Les cogitations mythologiques et cosmogoniques des druides ont enrichi la religion celtique en se superposant à des éléments antérieurs, disparates, réunis au cours de la période de Hallstatt. Il en est résulté une religion pourvue de traits communs à l’ensemble du celtisme, mais aussi d’une vaste variété de dieux locaux. Sous le nom unique de Teutatès, « dieu de la tribu », se cachent des divinités diverses. De ce panthéon dispersé se détachent quelques silhouettes originales et familières : Rhiannon-Epona, déesse-jument, ou le dieu au maillet, ou Cernunnos, divinité cornue, silhouettes conservées par la statuaire d’époque romaine, car les idoles celtiques étaient de bois.
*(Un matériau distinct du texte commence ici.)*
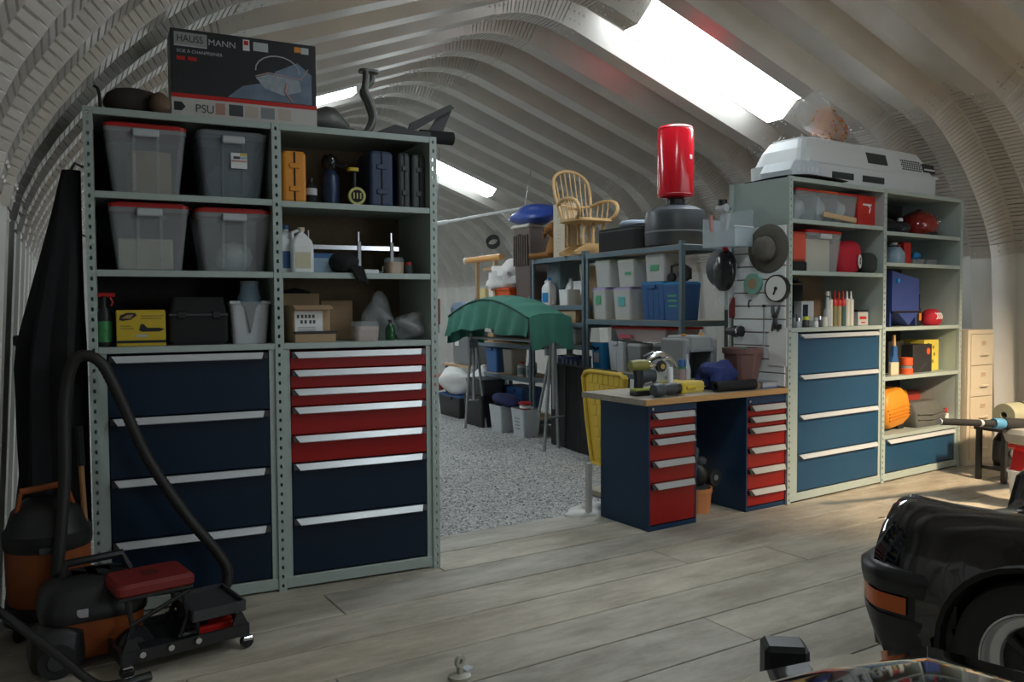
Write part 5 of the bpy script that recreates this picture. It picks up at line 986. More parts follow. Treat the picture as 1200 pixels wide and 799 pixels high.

Le caractère exact des divinités est assez insaisissable et controversé. Les Anciens avaient, les premiers, cherché des assimilations au panthéon gréco-romain, mais sans prendre garde à la mythologie druidique, peut-être trop secrète. On arrive aujourd’hui à entrevoir les mythes à l’état de survivances dans certaines cérémonies du folklore français. Mais le domaine gaulois semble avoir eu une mythologie peu riche. Au contraire, les récits irlandais et gallois du Moyen Âge se font l’écho d’une foule de mythes antiques, malgré les déformations inspirées par le christianisme et le recul du temps. Récemment, J. Markale s’est essayé à déchiffrer ces textes pour en extraire les éléments anciens, puis pour séparer le mythe du contexte historique original. Ici, nous nous éloignons de la religion pour aborder un art d’enjoliver le passé, assez propre aux Celtes et qui a inspiré à leurs poètes des œuvres qui cachent sous des symboles les épisodes violents d’une histoire réelle — inondations, migrations, invasions et avatars politiques —, enjolivent les catastrophes et héroïsent les guerriers du passé. C’est là le travail d’une civilisation de bavards, de mystiques, de rêveurs, dont les entreprises guerrières ont souvent échoué, mais qui s’en sont consolés en les narrant plus tard comme des succès.